What breakthroughs have been made in
identifying and apprehending terrorists have been the
result of traditional police and intelligence work and
cooperation and information-sharing with foreign
intelligence agencies, not from any of the immigration
initiatives taken by the administration, says the
report, which also includes the most comprehensive
compilation of the individuals detained after September
11 and their experiences. "Arresting a large number of
non-citizens ... only gives the nation a false sense of
security," the document added.
The report is
likely to be taken seriously. The MPI's advisory board
members include the last two commissioners of the
Immigration and Naturalization Service (INS)- James
Ziglar, who just served in the current administration;
and Doris Meissner, INS head under former president Bill
Clinton. Meissner co-authored the report. In addition to
Cannistraro, it also includes Mary Jo White, who, as a
former US attorney in the southern federal district of
New York, gained a reputation as a tough and relentless
prosecutor in high-profile terrorism cases.
The
report also coincided with news that the Justice
Department's inspector general (IG) is investigating
possible abuses by federal prison guards in Brooklyn
against immigrants detained there. In a widely noted
report released last month, the IG found "significant
problems" in the way federal officials dealt with the
post-September 11 roundups. Dozens of detainees were
subject to verbal and physical abuse by guards at the
facility, where they were left to languish in "unduly
harsh" conditions for months, some without access to
family members or attorneys, it said.
The MPI
report, whose scope is broader than the plight of the
detainees, nonetheless "puts flesh on the bones of the
IG's report", according to David Cole, a Georgetown
University law professor who also contributed to the
document. It found, for example, that, unlike the
September 11 hijackers, the majority of those detained
had significant ties to the United States and roots in
their communities here. Of the detainees on which
relevant information was available, almost half had
lived in this country for at least six years and had
close family relationships here.
The report
examines the government's post-September 11 immigration
measures from three distinct perspectives - their
effectiveness in actually fighting terrorism; their
impact on civil liberties; and their effect on America's
sense of community as a nation of immigrants. In each
case, it concludes that the administration's policies
were largely counter-productive.
The key to
fighting terrorism, according to the report, is focusing
on improved intelligence, information and information
sharing; better and more targeted border protection;
vigorous intelligence-based law enforcement; and
engagement with Arab- and Muslim-American communities.

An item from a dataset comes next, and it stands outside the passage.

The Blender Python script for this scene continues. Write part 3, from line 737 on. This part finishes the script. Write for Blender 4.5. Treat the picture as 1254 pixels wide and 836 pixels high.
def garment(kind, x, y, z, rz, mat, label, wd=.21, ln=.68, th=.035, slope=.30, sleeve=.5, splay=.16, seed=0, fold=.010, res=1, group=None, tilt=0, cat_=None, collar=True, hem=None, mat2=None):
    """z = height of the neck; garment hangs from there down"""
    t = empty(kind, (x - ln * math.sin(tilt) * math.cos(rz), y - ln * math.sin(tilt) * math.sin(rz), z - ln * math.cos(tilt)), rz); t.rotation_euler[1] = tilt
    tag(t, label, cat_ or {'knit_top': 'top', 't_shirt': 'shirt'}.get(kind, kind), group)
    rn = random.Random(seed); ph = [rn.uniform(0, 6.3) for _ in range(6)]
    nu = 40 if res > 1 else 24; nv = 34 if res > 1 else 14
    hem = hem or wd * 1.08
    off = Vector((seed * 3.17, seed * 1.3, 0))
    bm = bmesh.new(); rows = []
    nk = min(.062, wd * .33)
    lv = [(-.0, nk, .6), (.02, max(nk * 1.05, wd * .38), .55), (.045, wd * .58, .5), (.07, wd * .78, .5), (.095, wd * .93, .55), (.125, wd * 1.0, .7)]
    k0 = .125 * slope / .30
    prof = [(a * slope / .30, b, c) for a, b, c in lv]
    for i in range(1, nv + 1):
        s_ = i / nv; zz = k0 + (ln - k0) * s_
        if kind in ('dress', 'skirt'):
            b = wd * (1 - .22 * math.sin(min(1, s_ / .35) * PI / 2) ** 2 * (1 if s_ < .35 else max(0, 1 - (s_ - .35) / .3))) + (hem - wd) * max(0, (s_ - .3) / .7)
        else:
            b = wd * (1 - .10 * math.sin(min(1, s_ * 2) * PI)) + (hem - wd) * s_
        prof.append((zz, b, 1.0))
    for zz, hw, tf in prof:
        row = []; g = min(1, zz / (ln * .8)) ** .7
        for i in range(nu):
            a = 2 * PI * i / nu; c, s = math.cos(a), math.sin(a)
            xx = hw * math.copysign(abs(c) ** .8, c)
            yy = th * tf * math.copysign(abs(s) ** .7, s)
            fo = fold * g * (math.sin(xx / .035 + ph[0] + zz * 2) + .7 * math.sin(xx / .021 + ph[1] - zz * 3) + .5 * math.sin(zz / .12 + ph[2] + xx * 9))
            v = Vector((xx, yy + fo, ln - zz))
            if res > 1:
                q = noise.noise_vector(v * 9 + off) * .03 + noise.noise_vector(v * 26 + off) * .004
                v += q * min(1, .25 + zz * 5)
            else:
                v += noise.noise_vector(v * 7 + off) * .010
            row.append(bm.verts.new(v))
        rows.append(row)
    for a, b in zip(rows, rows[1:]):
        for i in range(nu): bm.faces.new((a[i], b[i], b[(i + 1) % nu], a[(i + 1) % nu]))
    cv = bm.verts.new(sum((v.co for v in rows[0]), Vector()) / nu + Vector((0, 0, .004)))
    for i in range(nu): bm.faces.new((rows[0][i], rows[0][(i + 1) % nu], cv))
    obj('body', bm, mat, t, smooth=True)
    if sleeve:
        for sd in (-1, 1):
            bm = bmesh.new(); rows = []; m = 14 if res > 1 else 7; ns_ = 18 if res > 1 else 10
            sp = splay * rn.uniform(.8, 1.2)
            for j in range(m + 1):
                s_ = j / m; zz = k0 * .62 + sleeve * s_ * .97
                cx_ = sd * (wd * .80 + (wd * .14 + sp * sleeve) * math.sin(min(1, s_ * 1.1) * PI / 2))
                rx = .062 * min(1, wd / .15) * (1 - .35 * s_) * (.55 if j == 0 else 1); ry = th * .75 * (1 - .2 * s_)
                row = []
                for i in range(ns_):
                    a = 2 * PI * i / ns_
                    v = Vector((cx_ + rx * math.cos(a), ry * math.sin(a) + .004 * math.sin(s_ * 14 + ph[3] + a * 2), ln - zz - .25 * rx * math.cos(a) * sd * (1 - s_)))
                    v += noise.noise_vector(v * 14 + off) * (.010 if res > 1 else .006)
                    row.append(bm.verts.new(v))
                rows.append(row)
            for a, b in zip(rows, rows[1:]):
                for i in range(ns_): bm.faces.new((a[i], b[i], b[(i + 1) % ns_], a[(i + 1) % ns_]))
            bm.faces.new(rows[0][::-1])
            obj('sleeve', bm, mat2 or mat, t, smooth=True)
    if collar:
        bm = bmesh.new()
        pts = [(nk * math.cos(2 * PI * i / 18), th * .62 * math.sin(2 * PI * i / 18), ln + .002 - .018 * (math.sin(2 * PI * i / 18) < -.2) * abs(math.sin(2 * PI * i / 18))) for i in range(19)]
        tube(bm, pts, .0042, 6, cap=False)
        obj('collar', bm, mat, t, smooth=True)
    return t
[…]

"'We believe it is possible to use immigration measures
more effectively to defend against terrorism, while also
protecting the fundamental liberties at the core of
American identity," Meissner said.
The latest
raids follow an established pattern in US history,
according to the report. During the McCarthy era in the
1950s, Congress enacted strong anti-immigration measures
while, during the "Red Scare" that followed World War
II, the attorney general at the time, A Mitchell Palmer,
ordered thousands of immigrants rounded up and detained
without due process.
During national security
crises, Washington has often followed "the course of
least resistance", according to Cole, who noted that
immigrants are particularly vulnerable to abuses at such
times. But the greatest harm to US anti-terrorist
efforts in this case has been the impact of the
administration's harsh measures on Arab and
Muslim-American communities says the report. Programs
such as requiring special registration by males from
certain countries carried out last year has discouraged
cooperation with law enforcement agencies, in part
because they became a vehicle for sweeping up those with
minor immigration violations.
At the same time,
the alienation and persecution felt by the same
communities immediately after September 11 have also had
the unintended effect over time of reaffirming their
identity as Muslims and Arabs in the United States,
according to Muzaffar Chishti, an MPI senior fellow and
co-author.
"The experience of Muslim and Arab
communities post-September 11 is, in many ways, an
impressive story of a community that first felt
intimidated, but has since started to assert its place
in the American body politic," he said.
But
Cannistraro stressed that the administration's
ham-handed attack on immigrant communities had also
taken a heavy toll on its image in the immigrants'
homelands overseas. "If anything, we have painted an
image of us as a narrow, biased society that really
believes in the clash of civilizations," he said,
singling out Attorney General John Ashcroft as
especially responsible. "It serves us poorly abroad, and
it has provided ammunition to some of the fiery imams
who encourage young people [to sacrifice] themselves."